Start
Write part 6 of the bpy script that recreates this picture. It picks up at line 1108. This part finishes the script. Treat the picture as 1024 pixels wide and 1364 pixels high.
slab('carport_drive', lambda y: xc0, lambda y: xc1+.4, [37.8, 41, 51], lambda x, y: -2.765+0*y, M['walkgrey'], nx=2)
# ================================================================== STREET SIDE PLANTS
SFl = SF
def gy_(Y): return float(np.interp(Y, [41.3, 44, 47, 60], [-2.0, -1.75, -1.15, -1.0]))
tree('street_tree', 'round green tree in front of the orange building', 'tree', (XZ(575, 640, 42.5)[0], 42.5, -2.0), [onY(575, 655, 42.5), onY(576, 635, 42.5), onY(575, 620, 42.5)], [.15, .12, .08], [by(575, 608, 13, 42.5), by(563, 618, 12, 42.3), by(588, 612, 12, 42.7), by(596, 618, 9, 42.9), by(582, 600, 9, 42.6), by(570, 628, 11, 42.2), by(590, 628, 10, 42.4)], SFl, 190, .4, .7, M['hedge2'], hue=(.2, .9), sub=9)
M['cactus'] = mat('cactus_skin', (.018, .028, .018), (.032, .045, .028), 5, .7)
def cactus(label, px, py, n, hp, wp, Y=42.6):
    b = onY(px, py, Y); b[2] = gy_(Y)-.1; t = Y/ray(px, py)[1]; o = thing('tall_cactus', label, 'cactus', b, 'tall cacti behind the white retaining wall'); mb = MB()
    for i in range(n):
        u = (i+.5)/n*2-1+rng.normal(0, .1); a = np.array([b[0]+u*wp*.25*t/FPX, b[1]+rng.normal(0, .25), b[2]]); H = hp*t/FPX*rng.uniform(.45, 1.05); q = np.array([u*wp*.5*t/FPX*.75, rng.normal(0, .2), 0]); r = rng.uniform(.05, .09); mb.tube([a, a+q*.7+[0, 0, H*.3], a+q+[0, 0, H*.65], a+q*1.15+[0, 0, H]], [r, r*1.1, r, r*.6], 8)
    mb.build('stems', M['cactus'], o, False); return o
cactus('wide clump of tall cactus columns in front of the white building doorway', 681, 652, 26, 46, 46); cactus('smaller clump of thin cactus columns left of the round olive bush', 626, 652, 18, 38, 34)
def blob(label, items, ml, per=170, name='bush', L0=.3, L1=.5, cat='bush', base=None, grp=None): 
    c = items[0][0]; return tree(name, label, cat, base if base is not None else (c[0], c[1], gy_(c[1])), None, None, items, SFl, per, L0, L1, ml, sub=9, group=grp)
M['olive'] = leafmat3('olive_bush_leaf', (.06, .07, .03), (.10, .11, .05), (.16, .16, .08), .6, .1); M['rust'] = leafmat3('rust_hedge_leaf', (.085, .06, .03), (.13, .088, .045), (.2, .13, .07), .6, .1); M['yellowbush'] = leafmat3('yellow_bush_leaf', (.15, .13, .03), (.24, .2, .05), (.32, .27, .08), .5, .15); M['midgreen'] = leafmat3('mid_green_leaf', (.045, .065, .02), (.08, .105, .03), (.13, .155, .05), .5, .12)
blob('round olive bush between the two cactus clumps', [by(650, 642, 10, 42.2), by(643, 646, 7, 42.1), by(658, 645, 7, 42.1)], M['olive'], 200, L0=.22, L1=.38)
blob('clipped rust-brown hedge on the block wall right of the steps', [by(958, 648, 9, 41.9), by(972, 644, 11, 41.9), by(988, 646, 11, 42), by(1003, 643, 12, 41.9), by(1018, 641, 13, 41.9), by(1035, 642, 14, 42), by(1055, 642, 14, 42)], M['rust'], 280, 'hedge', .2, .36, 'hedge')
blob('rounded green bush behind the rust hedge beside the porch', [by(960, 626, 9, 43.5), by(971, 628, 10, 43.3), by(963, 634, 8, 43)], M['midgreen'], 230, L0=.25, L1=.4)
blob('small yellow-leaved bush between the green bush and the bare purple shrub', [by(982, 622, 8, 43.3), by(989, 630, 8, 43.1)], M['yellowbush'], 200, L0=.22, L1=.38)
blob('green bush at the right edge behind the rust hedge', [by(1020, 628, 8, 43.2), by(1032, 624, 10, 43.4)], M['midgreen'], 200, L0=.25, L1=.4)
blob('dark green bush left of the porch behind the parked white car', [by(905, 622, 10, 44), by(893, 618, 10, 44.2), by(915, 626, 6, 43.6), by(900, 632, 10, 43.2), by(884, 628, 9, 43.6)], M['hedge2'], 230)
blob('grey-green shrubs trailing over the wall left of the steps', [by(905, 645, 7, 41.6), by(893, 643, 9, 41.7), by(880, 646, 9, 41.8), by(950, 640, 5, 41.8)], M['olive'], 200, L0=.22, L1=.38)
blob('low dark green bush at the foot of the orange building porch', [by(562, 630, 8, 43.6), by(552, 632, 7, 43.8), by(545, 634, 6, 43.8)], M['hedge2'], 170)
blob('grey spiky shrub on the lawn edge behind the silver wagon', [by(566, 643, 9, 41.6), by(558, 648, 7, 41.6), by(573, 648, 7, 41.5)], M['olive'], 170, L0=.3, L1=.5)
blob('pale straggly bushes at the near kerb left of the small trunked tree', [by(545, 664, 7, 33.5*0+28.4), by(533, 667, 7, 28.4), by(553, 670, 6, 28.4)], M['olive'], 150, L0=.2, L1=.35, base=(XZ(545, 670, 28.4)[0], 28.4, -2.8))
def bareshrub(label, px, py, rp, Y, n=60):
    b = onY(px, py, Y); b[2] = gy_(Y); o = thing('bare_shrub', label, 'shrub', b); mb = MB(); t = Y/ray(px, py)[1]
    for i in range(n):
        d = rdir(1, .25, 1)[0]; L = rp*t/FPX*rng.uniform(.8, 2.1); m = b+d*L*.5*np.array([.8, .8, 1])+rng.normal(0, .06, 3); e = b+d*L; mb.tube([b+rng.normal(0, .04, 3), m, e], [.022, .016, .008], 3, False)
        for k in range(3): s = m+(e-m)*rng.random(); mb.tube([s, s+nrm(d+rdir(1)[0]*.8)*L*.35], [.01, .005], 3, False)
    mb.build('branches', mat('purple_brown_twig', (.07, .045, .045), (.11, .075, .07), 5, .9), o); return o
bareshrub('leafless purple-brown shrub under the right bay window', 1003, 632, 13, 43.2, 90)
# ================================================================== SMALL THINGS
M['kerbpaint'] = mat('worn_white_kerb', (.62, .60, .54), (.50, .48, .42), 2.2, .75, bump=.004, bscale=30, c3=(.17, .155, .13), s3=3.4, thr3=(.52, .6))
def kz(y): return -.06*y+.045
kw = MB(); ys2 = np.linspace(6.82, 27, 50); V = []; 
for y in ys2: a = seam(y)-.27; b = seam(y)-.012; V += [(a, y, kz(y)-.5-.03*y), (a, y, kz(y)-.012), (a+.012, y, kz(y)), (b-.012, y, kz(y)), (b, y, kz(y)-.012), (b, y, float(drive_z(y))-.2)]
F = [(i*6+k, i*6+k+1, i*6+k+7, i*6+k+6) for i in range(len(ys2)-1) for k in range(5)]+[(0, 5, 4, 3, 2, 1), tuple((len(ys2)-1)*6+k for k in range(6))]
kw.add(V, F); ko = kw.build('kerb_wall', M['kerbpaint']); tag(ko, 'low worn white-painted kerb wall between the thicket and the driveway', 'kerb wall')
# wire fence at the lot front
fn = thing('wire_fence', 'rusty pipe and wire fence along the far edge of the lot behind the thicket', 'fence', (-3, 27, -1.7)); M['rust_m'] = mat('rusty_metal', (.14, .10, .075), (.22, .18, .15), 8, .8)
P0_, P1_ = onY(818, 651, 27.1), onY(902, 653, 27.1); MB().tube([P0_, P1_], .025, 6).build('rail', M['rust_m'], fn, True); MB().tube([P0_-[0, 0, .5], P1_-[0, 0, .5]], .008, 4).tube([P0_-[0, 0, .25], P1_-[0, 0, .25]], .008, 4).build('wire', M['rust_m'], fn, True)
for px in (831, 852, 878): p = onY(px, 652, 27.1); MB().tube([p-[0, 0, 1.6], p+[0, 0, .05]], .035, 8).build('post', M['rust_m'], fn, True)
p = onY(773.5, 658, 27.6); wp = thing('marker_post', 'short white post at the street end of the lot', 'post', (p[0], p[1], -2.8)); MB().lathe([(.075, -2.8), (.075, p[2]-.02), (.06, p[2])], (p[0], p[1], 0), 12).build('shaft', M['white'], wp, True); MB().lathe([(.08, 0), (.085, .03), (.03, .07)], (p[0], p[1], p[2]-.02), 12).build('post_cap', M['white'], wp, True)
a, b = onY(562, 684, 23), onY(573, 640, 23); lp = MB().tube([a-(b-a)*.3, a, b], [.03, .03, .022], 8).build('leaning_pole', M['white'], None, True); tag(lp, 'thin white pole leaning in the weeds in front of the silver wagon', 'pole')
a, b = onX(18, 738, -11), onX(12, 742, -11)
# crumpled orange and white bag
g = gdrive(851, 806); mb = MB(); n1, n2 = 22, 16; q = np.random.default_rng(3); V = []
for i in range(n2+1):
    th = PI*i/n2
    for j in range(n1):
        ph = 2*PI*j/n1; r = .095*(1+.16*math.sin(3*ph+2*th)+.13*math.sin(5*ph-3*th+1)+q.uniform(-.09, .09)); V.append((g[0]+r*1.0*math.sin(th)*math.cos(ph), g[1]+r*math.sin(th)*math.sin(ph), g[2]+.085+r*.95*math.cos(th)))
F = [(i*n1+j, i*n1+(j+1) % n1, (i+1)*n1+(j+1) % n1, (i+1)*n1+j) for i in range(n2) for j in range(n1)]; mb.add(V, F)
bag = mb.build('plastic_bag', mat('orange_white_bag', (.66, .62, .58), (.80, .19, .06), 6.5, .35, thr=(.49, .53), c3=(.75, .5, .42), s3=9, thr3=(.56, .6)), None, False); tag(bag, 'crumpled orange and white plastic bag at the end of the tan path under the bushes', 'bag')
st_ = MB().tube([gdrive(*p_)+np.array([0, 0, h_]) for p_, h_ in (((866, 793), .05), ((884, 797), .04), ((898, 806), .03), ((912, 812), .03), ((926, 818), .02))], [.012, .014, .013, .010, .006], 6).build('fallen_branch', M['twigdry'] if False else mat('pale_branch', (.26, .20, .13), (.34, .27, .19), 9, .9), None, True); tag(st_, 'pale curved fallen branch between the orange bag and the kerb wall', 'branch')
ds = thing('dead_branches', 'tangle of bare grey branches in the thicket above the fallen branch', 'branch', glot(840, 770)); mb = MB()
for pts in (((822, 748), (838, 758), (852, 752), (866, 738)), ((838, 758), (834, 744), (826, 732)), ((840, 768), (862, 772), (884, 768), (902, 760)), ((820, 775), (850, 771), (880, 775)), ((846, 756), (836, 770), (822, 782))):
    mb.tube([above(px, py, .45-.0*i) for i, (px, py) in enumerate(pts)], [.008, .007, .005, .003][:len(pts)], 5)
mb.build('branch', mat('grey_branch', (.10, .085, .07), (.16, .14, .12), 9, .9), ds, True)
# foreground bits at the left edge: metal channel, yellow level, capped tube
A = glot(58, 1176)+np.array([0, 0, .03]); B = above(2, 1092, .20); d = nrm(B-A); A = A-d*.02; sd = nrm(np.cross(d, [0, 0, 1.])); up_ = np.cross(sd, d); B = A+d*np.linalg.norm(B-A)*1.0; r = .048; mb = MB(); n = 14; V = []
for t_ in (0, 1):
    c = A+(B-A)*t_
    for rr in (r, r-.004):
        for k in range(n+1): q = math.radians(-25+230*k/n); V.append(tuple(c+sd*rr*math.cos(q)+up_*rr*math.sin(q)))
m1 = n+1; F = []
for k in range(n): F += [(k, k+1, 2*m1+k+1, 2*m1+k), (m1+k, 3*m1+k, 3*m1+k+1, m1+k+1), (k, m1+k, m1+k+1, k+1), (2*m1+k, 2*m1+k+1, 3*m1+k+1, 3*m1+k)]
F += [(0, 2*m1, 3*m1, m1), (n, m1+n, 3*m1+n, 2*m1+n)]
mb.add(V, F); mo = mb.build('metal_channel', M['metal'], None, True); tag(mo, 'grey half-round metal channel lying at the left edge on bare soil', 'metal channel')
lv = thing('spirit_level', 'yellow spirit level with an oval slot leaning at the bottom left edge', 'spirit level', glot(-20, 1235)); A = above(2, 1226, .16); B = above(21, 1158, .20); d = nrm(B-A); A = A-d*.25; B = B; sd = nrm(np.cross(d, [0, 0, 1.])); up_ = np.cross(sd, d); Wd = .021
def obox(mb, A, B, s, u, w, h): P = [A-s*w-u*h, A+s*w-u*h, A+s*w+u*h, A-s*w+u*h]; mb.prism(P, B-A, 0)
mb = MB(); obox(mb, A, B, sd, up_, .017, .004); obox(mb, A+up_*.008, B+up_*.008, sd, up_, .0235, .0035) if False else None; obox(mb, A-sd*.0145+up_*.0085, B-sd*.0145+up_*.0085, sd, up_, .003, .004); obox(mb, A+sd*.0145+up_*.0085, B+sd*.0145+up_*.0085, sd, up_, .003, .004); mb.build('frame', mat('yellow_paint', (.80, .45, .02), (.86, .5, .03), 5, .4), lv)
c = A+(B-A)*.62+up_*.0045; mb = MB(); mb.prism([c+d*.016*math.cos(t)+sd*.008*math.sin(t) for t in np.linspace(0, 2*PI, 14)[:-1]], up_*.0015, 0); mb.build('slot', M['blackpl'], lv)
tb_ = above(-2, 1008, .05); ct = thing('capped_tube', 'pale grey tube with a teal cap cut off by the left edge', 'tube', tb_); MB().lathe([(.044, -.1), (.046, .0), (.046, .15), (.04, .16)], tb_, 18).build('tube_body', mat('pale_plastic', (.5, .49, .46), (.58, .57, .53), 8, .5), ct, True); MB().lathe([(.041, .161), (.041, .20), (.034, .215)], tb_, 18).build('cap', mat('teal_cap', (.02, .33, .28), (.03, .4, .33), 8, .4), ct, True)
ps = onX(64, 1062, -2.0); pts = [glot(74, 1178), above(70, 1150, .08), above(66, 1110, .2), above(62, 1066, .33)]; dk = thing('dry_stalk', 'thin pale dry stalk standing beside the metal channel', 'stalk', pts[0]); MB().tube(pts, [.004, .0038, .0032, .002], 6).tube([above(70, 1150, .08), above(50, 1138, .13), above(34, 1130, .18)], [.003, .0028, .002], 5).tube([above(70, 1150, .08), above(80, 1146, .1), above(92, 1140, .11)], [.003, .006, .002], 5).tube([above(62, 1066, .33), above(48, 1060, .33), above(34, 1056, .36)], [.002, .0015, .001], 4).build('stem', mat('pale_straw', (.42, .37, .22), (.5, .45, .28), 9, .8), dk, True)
End
WORK TO COMPLETE:
On how many lines does the word "wide" appear? Answer with only the number.

ANSWER TO THE EXERCISE:
2